BUSINESS IMPROVEMENT DISTRICTS 2.0

Most people have never heard of Business Improvement Districts (BIDs). Most probably don’t want to. Yet BIDs are one of the key policy tools we have for improving the towns and cities where we live, shop and work. A BID is an area within which local businesses, in partnership with the local authority, agree to a joint plan to improve the area, funded by an increase in business rates, agreed by a ballot and paid by all businesses in the area.

On the whole, BIDs seem to work OK. But they are unlikely to “transform the face of urban England.” Why not? What are their limitations?


1. ‘Tax and spend and hope" - BIDs follow a conventional public sector model of raising revenues (inputs) to spend on a programme of activities (outputs) with the aim that these will lead directly to the desired results (outcomes). However, risk is borne by those funding the activity, in this case the businesses via their increased taxes, and there is no guarantee that the desired outcomes will be achieved.

2. Complexity and cost - evidence suggest that BIDs take up to 2 years to develop, cost around £50,000 and sometimes even £380,000. With unprecedented pressures on local government and with the demise of the RDAs, this may be a bit of a stretch.

3. Limited ambition and addressing greatest need – most BIDs are about marketing and promotion, safety and security, and cleaning. Riveting stuff of course. But perhaps not really the kind of imaginative, creative and innovative ideas we need to drive sustainable transformative regeneration in our towns and cities.

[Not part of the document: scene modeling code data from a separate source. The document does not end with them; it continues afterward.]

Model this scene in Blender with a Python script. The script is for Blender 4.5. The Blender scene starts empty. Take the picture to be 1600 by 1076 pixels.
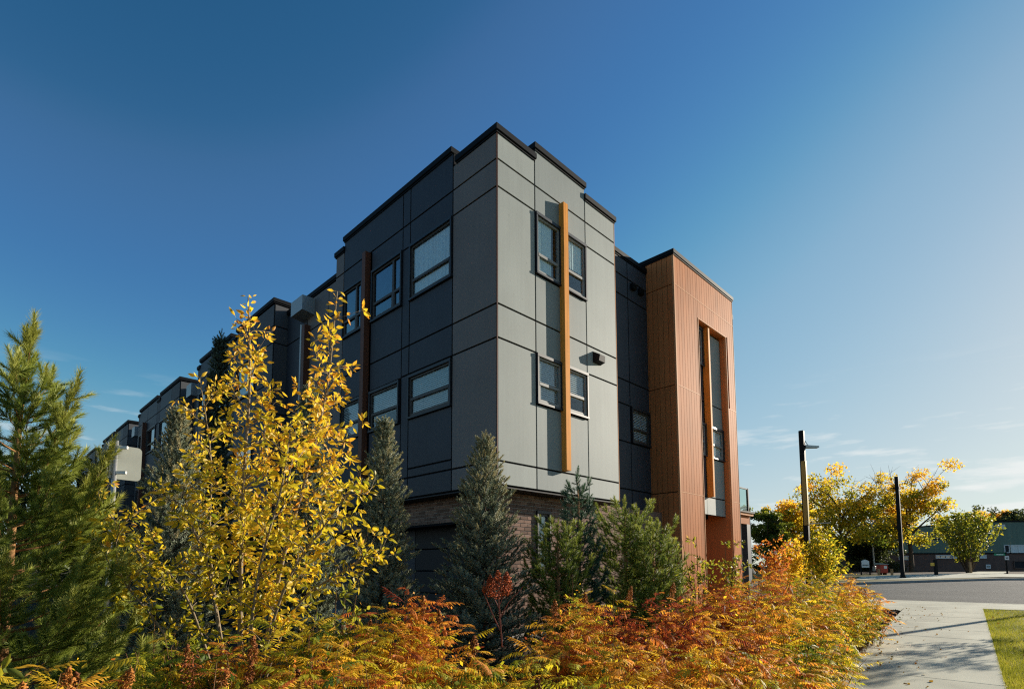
import bpy, math, random
import numpy as np
from mathutils import Vector, Matrix

# ------------------------------------------------------------------ camera
S = bpy.context.scene
COL = S.collection
RNG = np.random.default_rng(7)
random.seed(7)

YAW, PITCH, ROLL, FPX, PX, PY = .776898, .0879262, -.0037588, 860.565, 800.0, 809.78
CAM = np.array([-7.011, -7.271, 1.55])
_f = np.array([math.cos(YAW) * math.cos(PITCH), math.sin(YAW) * math.cos(PITCH), math.sin(PITCH)])
_r = np.array([math.sin(YAW), -math.cos(YAW), 0.0])
_u = np.cross(_r, _f)
_c, _s = math.cos(ROLL), math.sin(ROLL)
CR, CU, CF = _c * _r + _s * _u, -_s * _r + _c * _u, _f
cam_data = bpy.data.cameras.new('camera')
cam = bpy.data.objects.new('camera', cam_data)
COL.objects.link(cam)
S.camera = cam
cam_data.sensor_fit = 'HORIZONTAL'
cam_data.sensor_width = 36.0
cam_data.lens = FPX / 1600 * 36
cam_data.shift_y = (PY - 538) / 1600
cam_data.clip_start = .05
cam_data.clip_end = 3000
cam.matrix_world = Matrix(((CR[0], CU[0], -CF[0], CAM[0]), (CR[1], CU[1], -CF[1], CAM[1]),
                           (CR[2], CU[2], -CF[2], CAM[2]), (0, 0, 0, 1)))

# ------------------------------------------------------------------ sky, sun, exposure
SUN_EL = math.radians(17)
SUN_AZ = math.atan2(.96, -.28)          # from +Y towards +X
world = bpy.data.worlds.new('World')
S.world = world
world.use_nodes = True
wn, wl = world.node_tree.nodes, world.node_tree.links
wn.clear()
w_out = wn.new('ShaderNodeOutputWorld')
w_bg = wn.new('ShaderNodeBackground')
w_bg.inputs['Strength'].default_value = .085
sky = wn.new('ShaderNodeTexSky')
sky.sky_type = 'NISHITA'
sky.sun_disc = False
sky.sun_elevation = SUN_EL
sky.sun_rotation = SUN_AZ
sky.altitude = 0
sky.air_density = 1.0
sky.dust_density = .3
sky.ozone_density = 2.5
# thin streaks of cloud low over the horizon, all the way round
w_tc = wn.new('ShaderNodeTexCoord')
w_map = wn.new('ShaderNodeMapping')
w_map.inputs['Scale'].default_value = (2.6, 2.6, 17.0)
w_map.inputs['Rotation'].default_value = (math.radians(4), math.radians(-6), 0)
w_noise = wn.new('ShaderNodeTexNoise')
w_noise.inputs['Scale'].default_value = 2.3
w_noise.inputs['Detail'].default_value = 7
w_noise.inputs['Roughness'].default_value = .55
w_ramp = wn.new('ShaderNodeValToRGB')
w_ramp.color_ramp.elements[0].position = .54
w_ramp.color_ramp.elements[1].position = .67
w_sep = wn.new('ShaderNodeSeparateXYZ')
w_band = wn.new('ShaderNodeValToRGB')
cr = w_band.color_ramp
cr.elements[0].position = 0.0; cr.elements[0].color = (1, 1, 1, 1)
cr.elements[1].position = .30; cr.elements[1].color = (0, 0, 0, 1)
e = cr.elements.new(.16); e.color = (.9, .9, .9, 1)
w_mul = wn.new('ShaderNodeMath'); w_mul.operation = 'MULTIPLY'
w_mul2 = wn.new('ShaderNodeMath'); w_mul2.operation = 'MULTIPLY'; w_mul2.inputs[1].default_value = .75
w_mix = wn.new('ShaderNodeMix'); w_mix.data_type = 'RGBA'
w_mix.inputs['B'].default_value = (5.9, 6.0, 5.9, 1)
wl.new(w_tc.outputs['Generated'], w_map.inputs['Vector'])
wl.new(w_map.outputs['Vector'], w_noise.inputs['Vector'])
wl.new(w_noise.outputs['Fac'], w_ramp.inputs['Fac'])
wl.new(w_tc.outputs['Generated'], w_sep.inputs['Vector'])
wl.new(w_sep.outputs['Z'], w_band.inputs['Fac'])
wl.new(w_ramp.outputs['Color'], w_mul.inputs[0])
wl.new(w_band.outputs['Color'], w_mul.inputs[1])
wl.new(w_mul.outputs[0], w_mul2.inputs[0])
wl.new(w_mul2.outputs[0], w_mix.inputs['Factor'])
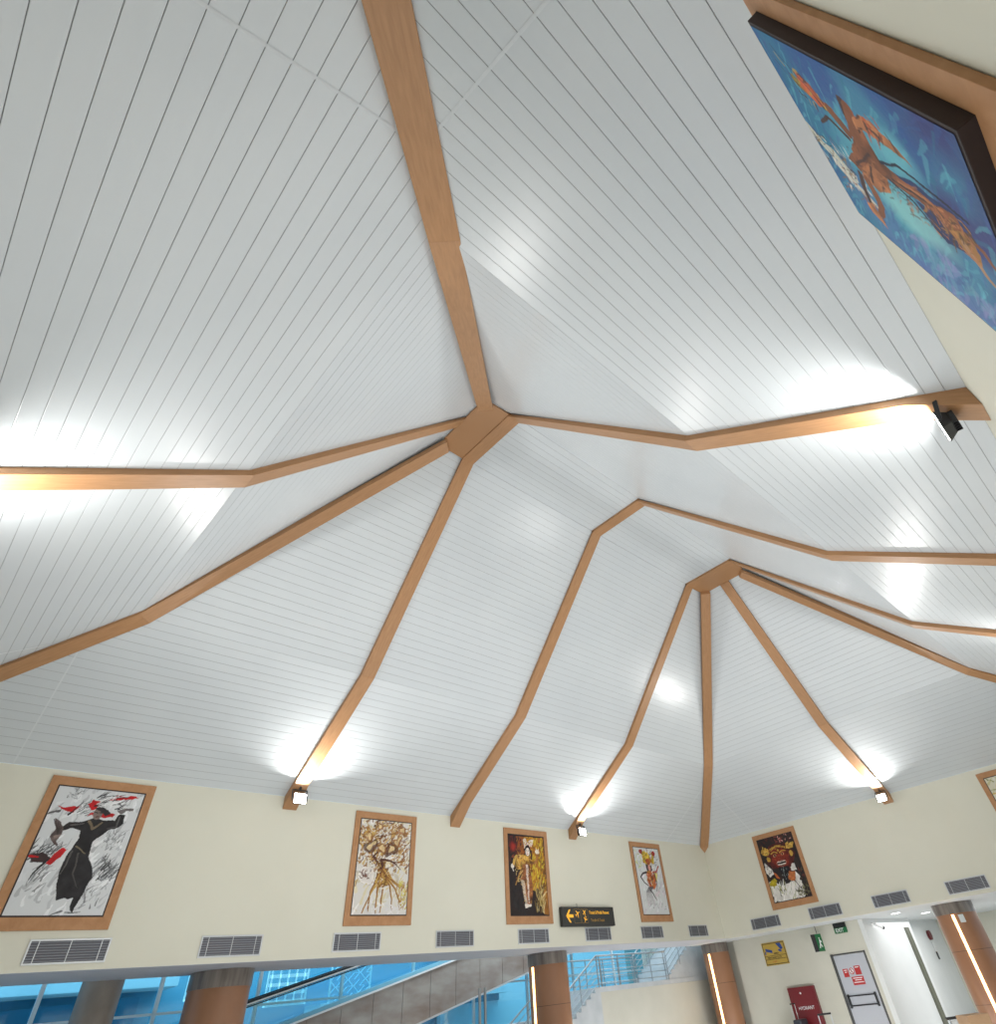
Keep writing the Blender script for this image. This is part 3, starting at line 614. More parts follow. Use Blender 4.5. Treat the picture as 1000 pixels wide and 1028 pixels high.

4. Measuring and demonstrating impact - the evidence for assessing the success of BIDs is pretty patchy and inconsistent. If BIDs can’t demonstrate their value then those paying for them through higher taxes may not be very excited about continuing to do so in future.

5. Governance and structure - BIDs are sometimes seen to be driven by local authorities, rather than the business or local community. Whilst not one to knock local government myself, it does seem that the “willingness of businesses to support BIDs is influenced by… the credibility of those leading the BID.”

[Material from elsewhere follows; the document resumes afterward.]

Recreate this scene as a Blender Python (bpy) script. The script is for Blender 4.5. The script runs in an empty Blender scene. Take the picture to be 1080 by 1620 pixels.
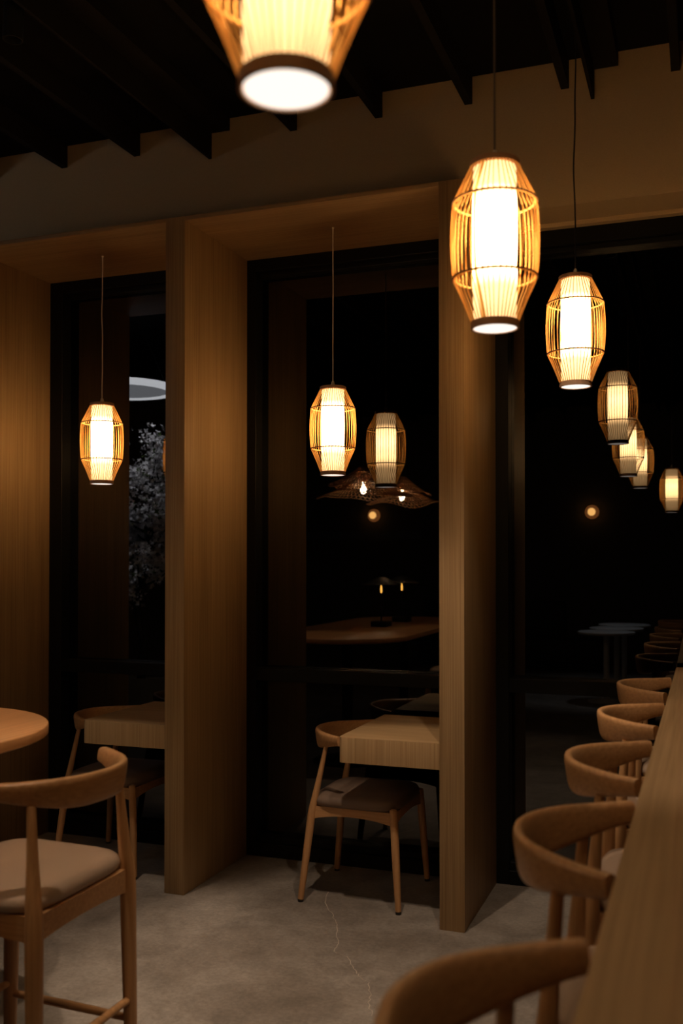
import bpy, bmesh, math, random
from mathutils import Vector, Matrix

random.seed(7)
PI = math.pi
S = bpy.context.scene
COL = S.collection
R = math.radians

# ------------------------------------------------------------------ camera
cam_d = bpy.data.cameras.new('camera')
cam = bpy.data.objects.new('camera', cam_d)
COL.objects.link(cam)
cam_d.sensor_fit = 'VERTICAL'
cam_d.sensor_height = 36.0
cam_d.lens = 1556.7 * 36.0 / 1620.0
cam_d.shift_y = 51.7 / 1620.0
cam.location = (0, 0, 1.53)
cam.rotation_euler = (R(90) + 0.0145, 0, 0.352)
cam_d.clip_end = 200
cam_d.dof.use_dof = True
cam_d.dof.focus_distance = 4.5
cam_d.dof.aperture_fstop = 2.8
S.camera = cam

# ------------------------------------------------------------------ world, exposure
w = bpy.data.worlds.new('night')
S.world = w
w.use_nodes = True
w.node_tree.nodes['Background'].inputs[0].default_value = (0.3, 0.4, 0.6, 1)
w.node_tree.nodes['Background'].inputs[1].default_value = 0.0006
S.view_settings.view_transform = 'Standard'
S.view_settings.look = 'None'
S.view_settings.gamma = 1
S.view_settings.exposure = 0
S.view_settings.use_curve_mapping = False
S.cycles.use_denoising = True
S.cycles.max_bounces = 8
S.cycles.diffuse_bounces = 4
S.cycles.glossy_bounces = 4
S.cycles.transmission_bounces = 4
S.cycles.transparent_max_bounces = 16
S.cycles.sample_clamp_indirect = 40
S.cycles.caustics_reflective = False
S.cycles.caustics_refractive = False

ledge_fill_d = bpy.data.lights.new('ledge_fill', 'SUN')  # added lamp, no moon is seen: lights the ledge outside
ledge_fill_d.energy = 0.35
ledge_fill_d.color = (0.6, 0.8, 1.0)
ledge_fill = bpy.data.objects.new('ledge_fill', ledge_fill_d)
ledge_fill.rotation_euler = (R(48), 0, R(-12))
COL.objects.link(ledge_fill)

# strengths of the lights the room has; spot power also feeds the added lamps
TUBE = 30.0          # lantern paper sleeve
DISC = 1.3           # lantern bottom diffuser
WARM = (1.0, 0.565, 0.225)
SPOT_W = 84.0
SPOT_COL = (1.0, 0.76, 0.54)

# ------------------------------------------------------------------ materials
def new_mat(name):
    m = bpy.data.materials.new(name)
    m.use_nodes = True
    nt = m.node_tree
    b = nt.nodes['Principled BSDF']
    return m, nt, b

def plain(name, col, rough=0.5, metal=0.0, spec=0.5, bump=0.0, bscale=80):
    m, nt, b = new_mat(name)
    b.inputs['Base Color'].default_value = (*col, 1)
    b.inputs['Roughness'].default_value = rough
    b.inputs['Metallic'].default_value = metal
    b.inputs['Specular IOR Level'].default_value = spec
    tc = nt.nodes.new('ShaderNodeTexCoord')
    n = nt.nodes.new('ShaderNodeTexNoise')
    n.inputs['Scale'].default_value = bscale
    n.inputs['Detail'].default_value = 4
    nt.links.new(tc.outputs['Object'], n.inputs['Vector'])
    mx = nt.nodes.new('ShaderNodeMix'); mx.data_type = 'RGBA'
    mx.inputs[6].default_value = (*[c * 0.9 for c in col], 1)
    mx.inputs[7].default_value = (*[min(1, c * 1.1) for c in col], 1)
    nt.links.new(n.outputs['Fac'], mx.inputs[0])
    nt.links.new(mx.outputs[2], b.inputs['Base Color'])
    if bump:
        bp = nt.nodes.new('ShaderNodeBump')
        bp.inputs['Strength'].default_value = bump
        bp.inputs['Distance'].default_value = 0.002
        nt.links.new(n.outputs['Fac'], bp.inputs['Height'])
        nt.links.new(bp.outputs['Normal'], b.inputs['Normal'])
    return m

def wood(name, dark, light, axis='z', rough=0.45, fine=150, coarse=9, contrast=0.55, spec=0.4):
    """straight-grained oak; the grain runs along the given object axis"""
    m, nt, b = new_mat(name)
    tc = nt.nodes.new('ShaderNodeTexCoord')
    def streak(scale, stretch, det, dist=0.0):
        mp = nt.nodes.new('ShaderNodeMapping')
        s = [scale, scale, scale]
        s['xyz'.index(axis)] = scale * stretch
        mp.inputs['Scale'].default_value = s
        nt.links.new(tc.outputs['Object'], mp.inputs['Vector'])
        n = nt.nodes.new('ShaderNodeTexNoise')
        n.inputs['Scale'].default_value = 1.0
        n.inputs['Detail'].default_value = det
        n.inputs['Distortion'].default_value = dist
        nt.links.new(mp.outputs['Vector'], n.inputs['Vector'])
        return n
    a = streak(fine, 0.012, 3)
    c = streak(coarse, 0.10, 4, 0.6)
    mm = nt.nodes.new('ShaderNodeMath'); mm.operation = 'MULTIPLY_ADD'
    mm.inputs[1].default_value = 0.6
    nt.links.new(a.outputs['Fac'], mm.inputs[0])
    m2 = nt.nodes.new('ShaderNodeMath'); m2.operation = 'MULTIPLY'
    m2.inputs[1].default_value = 0.4
    nt.links.new(c.outputs['Fac'], m2.inputs[0])
    nt.links.new(m2.outputs[0], mm.inputs[2])
    rp = nt.nodes.new('ShaderNodeValToRGB')
    rp.color_ramp.elements[0].position = 0.5 - 0.3 * contrast
    rp.color_ramp.elements[1].position = 0.5 + 0.3 * contrast
    rp.color_ramp.elements[0].color = (*dark, 1)
    rp.color_ramp.elements[1].color = (*light, 1)
    nt.links.new(mm.outputs[0], rp.inputs[0])
    nt.links.new(rp.outputs[0], b.inputs['Base Color'])
    b.inputs['Roughness'].default_value = rough
    b.inputs['Specular IOR Level'].default_value = spec
    bp = nt.nodes.new('ShaderNodeBump')
    bp.inputs['Strength'].default_value = 0.15
    bp.inputs['Distance'].default_value = 0.001
    nt.links.new(a.outputs['Fac'], bp.inputs['Height'])
    nt.links.new(bp.outputs['Normal'], b.inputs['Normal'])
    return m

VD, VL = (0.28, 0.172, 0.080), (0.44, 0.290, 0.148)      # veneer
CD, CL = (0.38, 0.19, 0.078), (0.56, 0.31, 0.14)      # oiled chair oak
M = {}
for ax in 'xyz':
    M['veneer_' + ax] = wood('oak_veneer_' + ax, VD, VL, ax, rough=0.5, spec=0.3)
    M['chair_' + ax] = wood('oiled_oak_' + ax, CD, CL, ax, rough=0.36, fine=110, spec=0.45)
M['table'] = wood('communal_table_oak', (0.42, 0.19, 0.07), (0.62, 0.31, 0.13), 'y', rough=0.35, fine=70, coarse=7)
M['plaster'] = plain('warm_grey_plaster', (0.52, 0.39, 0.235), 0.85, bump=0.25, bscale=160, spec=0.2)
M['black_ceiling'] = plain('black_painted_deck', (0.012, 0.011, 0.010), 0.9, spec=0.1)
M['black_beam'] = plain('black_painted_joist', (0.018, 0.015, 0.012), 0.85, spec=0.15)
M['frame'] = plain('black_window_frame', (0.005, 0.005, 0.005), 0.5, spec=0.2)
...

6. Financial viability - BIDs have sometimes been successful at attracting funding in addition to the BID levy but they remain principally funded through taxation. In challenging economic times this is going to be a harder ask.

7. Wider community engagement - the BID levy falls on occupiers rather than owners, which may skew priorities towards short-term issues rather than longer-term investments. What’s more, local citizens and domestic ratepayers are normally oblivious to their existence.

8. Coverage - if BIDs were truly successful, everyone would want one.

So attempting to address these, can we imagine an innovative BID 2.0 which avoids the danger that, in CLG’s words, “the levy is seen as an additional financial contribution to the costs of local authority services, rather than as a payment for actions in response to the specific needs of the local business community”?

1. ‘Tax and spend and hope" – instead, how about a “No win: no fee” model where risk is transferred away from those paying, who only cough up if they see the improvements they want? A payment by results model could secure a commitment from landlords, retailers, businesses, market traders and others with an interest in the success of the town. They agree to share a proportion of the financial benefits accruing to them in future but crucially, however, only when these benefits are realised.

2. Complexity and cost – so perhaps a standard template that could be applied locally and learning lessons from PFI and SIBs which (wherever you stand) have both undeniably had significant transactions costs in their early days.

3. Limited ambition and addressing greatest need – through more ambitious interventions than street cleaning and a few posters. Instead, taking inspiration from some of the creative, innovative, imaginative, pop-up, entrepreneurial and community-led ideas which are reimagining our high streets across the country.

4. Measuring and demonstrating impact – using some hard outcome metrics around footfall, cash going through the tills and commercial property value.

5. Governance and structure – through an independent, transparent, accountable, asset-locked social enterprise governed by a diverse community of interests, with a business-like approach and a community purpose.

6. Financial viability – with income earned not through taxes levied but with customers paying for benefits they receive. Also exploring other income sources through service delivery and asset management.

7. Wider community engagement – bringing in landlords and local citizens as stakeholders and not limited to current tenants.

8. Coverage – everyone seems to want a Social Impact Bond. Maybe BID 2.0 could be called a “Retail Impact Bond”? That should drum up a bit of interest.

This model could ultimately be financed through community shares or bonds, reintroducing the link between where people invest their money and their vested interests as citizens of their local town or city (and maybe even attracting a tax break like EIS). But to test its viability initially, BID 2.0 would need to be financed by high risk money, an innovative grant maker or perhaps CLG’s Portas Pilots pot. It might not make great TV but perhaps it’s time for a BID makeover?